Specifying concrete types for makeRep0Inline doesn't work

[lierdakil]

I've made a small project illustrating the issue: https://github.com/lierdakil/generic-deriving-issue

Given some types

data OtherData = OtherData
data SomeData a = SomeData a

I'm trying to make an instance:

instance Generic (SomeData OtherData) where
  type Rep (SomeData OtherData) = $(makeRep0Inline ''SomeData [t|SomeData OtherData|])
  from = undefined
  to = undefined

This, however, fails with a pretty confusing error message:

    • The exact Name ‘a_i2J2’ is not in scope
        Probable cause: you used a unique Template Haskell name (NameU), 
        perhaps via newName, but did not bind it
        If that's it, then -ddump-splices might be useful
    • In the untyped splice:
        $(makeRep0Inline ''SomeData [t| SomeData OtherData |])                

-ddump-splices is indeed useful here:

    makeRep0Inline ''SomeData [t| SomeData OtherData |]
  ======>
    D1 ('MetaData "SomeData" "Test" "main" 'False) (C1 ('MetaCons "SomeData" 'PrefixI 'False) (S1 ('MetaSel 'Nothing 'NoSourceUnpackedness 'NoSourceStrictness 'DecidedLazy) (Rec0 a_i2J2)))

You might notice, the splice is referencing a type variable a_i2J2, which is not on the left-hand side of the type instance definition (because I've used a concrete type, OtherData as an argument).

The expectation that this should work. But it doesn't, likely due to a bug or an oversight. Maybe I'm misunderstanding something. If so, please explain.

Cheers!

[RyanGlScott]

This is indeed a bug.
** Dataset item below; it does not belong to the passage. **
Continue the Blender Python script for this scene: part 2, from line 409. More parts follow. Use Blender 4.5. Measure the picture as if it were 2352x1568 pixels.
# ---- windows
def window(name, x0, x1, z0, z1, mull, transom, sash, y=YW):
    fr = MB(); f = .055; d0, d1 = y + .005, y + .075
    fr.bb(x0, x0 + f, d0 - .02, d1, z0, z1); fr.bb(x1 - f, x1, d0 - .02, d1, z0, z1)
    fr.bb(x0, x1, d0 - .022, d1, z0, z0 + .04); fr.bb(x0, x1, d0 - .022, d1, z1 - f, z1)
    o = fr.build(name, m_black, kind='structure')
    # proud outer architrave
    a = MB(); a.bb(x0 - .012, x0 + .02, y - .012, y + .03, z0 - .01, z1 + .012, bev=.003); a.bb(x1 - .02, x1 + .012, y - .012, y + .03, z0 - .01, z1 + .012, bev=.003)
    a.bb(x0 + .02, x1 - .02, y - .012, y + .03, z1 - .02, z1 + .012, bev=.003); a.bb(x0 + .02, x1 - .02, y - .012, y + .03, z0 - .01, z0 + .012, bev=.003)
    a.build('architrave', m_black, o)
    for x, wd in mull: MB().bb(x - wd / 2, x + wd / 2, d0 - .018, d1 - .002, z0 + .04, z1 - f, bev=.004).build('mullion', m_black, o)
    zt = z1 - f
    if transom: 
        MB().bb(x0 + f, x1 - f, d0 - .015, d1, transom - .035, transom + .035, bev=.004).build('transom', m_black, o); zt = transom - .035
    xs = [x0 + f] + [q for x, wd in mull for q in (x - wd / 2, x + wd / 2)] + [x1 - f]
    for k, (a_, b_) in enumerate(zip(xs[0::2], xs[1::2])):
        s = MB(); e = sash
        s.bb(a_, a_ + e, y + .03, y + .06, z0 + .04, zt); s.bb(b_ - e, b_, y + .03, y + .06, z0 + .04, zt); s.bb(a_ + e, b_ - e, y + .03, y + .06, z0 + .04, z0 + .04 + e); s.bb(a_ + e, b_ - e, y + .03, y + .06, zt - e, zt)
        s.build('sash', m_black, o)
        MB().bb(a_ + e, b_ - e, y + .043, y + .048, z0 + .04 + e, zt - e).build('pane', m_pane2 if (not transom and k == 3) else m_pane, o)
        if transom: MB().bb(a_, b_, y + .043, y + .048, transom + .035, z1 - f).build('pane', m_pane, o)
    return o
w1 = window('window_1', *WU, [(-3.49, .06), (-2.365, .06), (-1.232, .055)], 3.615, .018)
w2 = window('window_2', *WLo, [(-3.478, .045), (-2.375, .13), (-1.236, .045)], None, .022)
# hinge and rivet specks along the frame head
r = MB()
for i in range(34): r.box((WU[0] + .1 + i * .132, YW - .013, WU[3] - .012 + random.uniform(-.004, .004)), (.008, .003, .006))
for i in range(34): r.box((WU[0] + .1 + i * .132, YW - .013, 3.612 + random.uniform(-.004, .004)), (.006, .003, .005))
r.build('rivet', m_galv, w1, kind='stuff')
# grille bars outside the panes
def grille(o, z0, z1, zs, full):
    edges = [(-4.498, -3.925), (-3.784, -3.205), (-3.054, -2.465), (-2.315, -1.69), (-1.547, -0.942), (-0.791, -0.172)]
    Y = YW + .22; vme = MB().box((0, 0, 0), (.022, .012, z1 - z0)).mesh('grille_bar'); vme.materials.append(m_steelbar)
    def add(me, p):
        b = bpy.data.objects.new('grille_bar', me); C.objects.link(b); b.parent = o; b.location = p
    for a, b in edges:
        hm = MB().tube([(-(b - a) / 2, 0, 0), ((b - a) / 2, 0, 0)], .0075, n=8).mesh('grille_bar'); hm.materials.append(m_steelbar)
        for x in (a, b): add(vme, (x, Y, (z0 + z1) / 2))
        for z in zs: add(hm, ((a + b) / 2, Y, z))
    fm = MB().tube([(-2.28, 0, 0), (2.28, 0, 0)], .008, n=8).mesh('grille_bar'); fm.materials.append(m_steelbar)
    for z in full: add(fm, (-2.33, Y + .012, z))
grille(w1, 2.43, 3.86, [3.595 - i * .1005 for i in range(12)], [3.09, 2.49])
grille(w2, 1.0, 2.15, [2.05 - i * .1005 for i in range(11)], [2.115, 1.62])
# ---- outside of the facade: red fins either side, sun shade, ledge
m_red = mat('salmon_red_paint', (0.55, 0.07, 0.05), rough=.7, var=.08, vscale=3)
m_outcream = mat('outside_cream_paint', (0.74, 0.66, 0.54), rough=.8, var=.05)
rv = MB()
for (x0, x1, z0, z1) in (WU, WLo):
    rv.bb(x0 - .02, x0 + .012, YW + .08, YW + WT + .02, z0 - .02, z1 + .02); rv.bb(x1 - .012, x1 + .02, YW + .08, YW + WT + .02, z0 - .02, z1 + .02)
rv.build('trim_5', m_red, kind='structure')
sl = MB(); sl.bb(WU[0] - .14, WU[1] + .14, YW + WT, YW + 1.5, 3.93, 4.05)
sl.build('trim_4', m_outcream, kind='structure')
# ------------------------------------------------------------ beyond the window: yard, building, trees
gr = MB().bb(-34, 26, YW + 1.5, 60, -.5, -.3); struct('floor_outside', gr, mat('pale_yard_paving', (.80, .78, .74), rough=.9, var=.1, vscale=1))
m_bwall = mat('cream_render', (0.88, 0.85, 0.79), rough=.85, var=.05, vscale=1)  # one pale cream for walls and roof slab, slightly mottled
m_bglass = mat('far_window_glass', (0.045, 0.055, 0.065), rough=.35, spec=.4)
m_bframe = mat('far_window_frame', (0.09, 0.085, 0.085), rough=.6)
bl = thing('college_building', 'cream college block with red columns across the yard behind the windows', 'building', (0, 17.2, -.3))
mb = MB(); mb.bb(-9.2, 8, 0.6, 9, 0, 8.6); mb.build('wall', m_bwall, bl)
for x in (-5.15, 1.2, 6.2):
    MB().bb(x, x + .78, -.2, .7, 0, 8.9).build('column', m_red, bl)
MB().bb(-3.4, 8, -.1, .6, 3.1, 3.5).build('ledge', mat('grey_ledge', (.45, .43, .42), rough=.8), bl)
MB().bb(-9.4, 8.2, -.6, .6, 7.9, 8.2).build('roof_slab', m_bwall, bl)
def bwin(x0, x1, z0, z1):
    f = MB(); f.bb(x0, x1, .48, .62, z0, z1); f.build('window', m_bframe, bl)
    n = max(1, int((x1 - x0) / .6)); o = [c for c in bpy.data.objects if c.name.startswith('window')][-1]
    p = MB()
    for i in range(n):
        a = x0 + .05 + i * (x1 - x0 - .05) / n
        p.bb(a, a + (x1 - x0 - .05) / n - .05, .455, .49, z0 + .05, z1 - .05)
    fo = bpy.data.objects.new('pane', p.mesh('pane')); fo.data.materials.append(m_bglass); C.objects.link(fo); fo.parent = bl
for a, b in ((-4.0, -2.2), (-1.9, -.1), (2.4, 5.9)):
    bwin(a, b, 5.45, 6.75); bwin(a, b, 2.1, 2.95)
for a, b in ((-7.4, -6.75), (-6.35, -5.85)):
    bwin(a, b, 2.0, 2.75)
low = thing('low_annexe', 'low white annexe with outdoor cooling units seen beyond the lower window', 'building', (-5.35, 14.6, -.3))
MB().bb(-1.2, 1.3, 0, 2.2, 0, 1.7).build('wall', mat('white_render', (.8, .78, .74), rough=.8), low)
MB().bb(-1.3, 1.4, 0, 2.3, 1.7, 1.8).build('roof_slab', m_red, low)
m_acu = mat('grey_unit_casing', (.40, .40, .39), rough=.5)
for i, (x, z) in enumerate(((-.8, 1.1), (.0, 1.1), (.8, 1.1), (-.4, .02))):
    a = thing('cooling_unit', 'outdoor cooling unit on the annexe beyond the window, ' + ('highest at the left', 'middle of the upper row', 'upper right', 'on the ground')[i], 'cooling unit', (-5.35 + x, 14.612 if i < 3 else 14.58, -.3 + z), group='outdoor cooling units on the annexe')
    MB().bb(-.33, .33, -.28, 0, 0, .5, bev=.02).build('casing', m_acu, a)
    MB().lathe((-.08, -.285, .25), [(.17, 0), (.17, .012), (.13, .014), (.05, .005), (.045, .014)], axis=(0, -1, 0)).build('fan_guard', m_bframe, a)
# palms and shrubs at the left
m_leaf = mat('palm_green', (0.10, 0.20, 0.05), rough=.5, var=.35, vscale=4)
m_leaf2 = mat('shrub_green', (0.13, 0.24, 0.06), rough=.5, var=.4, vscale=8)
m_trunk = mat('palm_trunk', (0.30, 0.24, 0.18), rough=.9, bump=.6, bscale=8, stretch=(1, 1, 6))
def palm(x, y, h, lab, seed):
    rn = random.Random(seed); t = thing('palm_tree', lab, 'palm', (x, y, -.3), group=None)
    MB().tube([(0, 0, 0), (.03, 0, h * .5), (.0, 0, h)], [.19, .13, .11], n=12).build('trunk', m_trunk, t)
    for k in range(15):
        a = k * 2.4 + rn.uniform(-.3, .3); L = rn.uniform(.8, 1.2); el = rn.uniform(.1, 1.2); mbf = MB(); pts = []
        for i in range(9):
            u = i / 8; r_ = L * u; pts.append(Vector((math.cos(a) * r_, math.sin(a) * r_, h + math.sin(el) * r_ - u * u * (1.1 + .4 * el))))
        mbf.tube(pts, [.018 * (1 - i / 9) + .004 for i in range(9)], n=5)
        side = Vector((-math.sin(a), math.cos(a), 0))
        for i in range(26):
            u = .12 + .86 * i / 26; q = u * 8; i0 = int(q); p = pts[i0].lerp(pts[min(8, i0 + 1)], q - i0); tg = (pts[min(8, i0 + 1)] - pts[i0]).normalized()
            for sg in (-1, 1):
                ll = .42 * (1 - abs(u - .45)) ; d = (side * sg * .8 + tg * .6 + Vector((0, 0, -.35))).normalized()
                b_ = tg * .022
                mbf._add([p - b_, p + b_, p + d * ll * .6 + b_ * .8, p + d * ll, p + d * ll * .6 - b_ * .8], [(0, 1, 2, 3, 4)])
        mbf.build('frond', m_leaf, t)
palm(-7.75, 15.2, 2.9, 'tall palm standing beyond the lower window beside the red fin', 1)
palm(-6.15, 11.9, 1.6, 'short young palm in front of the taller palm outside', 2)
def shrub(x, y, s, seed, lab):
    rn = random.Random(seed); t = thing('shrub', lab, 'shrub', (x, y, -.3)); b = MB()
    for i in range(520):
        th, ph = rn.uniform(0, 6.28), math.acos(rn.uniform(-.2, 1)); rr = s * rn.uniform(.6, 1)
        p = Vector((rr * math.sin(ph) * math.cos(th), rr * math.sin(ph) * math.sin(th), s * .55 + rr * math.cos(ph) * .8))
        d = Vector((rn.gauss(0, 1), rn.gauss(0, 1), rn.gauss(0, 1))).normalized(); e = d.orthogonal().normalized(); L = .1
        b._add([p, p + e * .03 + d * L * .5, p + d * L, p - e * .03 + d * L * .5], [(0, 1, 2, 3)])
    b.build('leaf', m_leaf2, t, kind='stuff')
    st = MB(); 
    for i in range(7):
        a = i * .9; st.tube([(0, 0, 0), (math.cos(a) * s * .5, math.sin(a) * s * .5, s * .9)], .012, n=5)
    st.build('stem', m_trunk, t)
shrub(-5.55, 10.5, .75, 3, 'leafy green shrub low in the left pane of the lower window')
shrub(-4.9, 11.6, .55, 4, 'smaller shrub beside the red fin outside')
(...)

Currently, makeRep0Inline really only works if you're writing an instance of Generic (T a_1 ... a_n), where a_1 ... a_n are all distinct type variables. (This isn't clear at all from reading the Haddocks for makeRep0Inline, unfortunately.) Your instance would likely work if you wrote Generic (SomeData a) instead of Generic (SomeData OtherData). Alternatively, you could use deriving instance Generic (SomeData OtherData).

Is this bug fixable? In some cases, perhaps. It would be annoying to make it work in the general case, however. Consider this example:

newtype S (a :: k) = MkS k (Proxy a)

instance Generic (S Bool) where
  type Rep (S Bool) = $(makeRep0Inline ''S [t| S Bool |])
  ...

Currently, makeRep0Inline generates a Rep instance that looks (approximately) like Rec0 k :*: Rec0 (Proxy a). In order to be correct, however, it would really need to be Rec0 Type :*: Rec0 (Proxy Bool). In other words, we'd somehow need to compute a substitution that maps a to Bool and k to Type. Figuring out that a maps to Bool would be straightforward enough, but figuring out that k maps to Type would be tricky, since the original program does not mention Type anywhere. You'd have to perform type inference in Template Haskell to accomplish this, and doing type inference in TH is notoriously tricky.

[lierdakil]

You'd have to perform type inference in Template Haskell to accomplish this

What if we specify kinds explicitly? E.g.

type Rep (S Bool) = $(makeRep0Inline ''S [t| S (Bool :: Type) |])

[RyanGlScott]

It would still be rather fragile. The reason that makeRep0Inline works today is because it gathers all of the type variables it encounters within [t| ... |] from left-to-right. It's dumb, but very predictable.

When you're allowed to instantiate type variables, however, things become trickier. Consider [t| T (Bool :: Type) (Char :: Type) |], for instance. Which of those types are instantiating type variables? That depends on what the definition of T is. You'd get entirely different substitutions depending on whether you define T as T (a :: Type) (b :: Type), T (a :: j) (b :: Type), T (a :: Type) (b :: k), or T (a :: j) (b :: k). To put it differently: you'd have to remember the positions of each type variable in the original data type declaration and somehow figure out what types appear in the same positions in the [t| ... |] type.

Again, I don't think this would be impossible to do, but it require a great deal of care to make sure the implementation is right.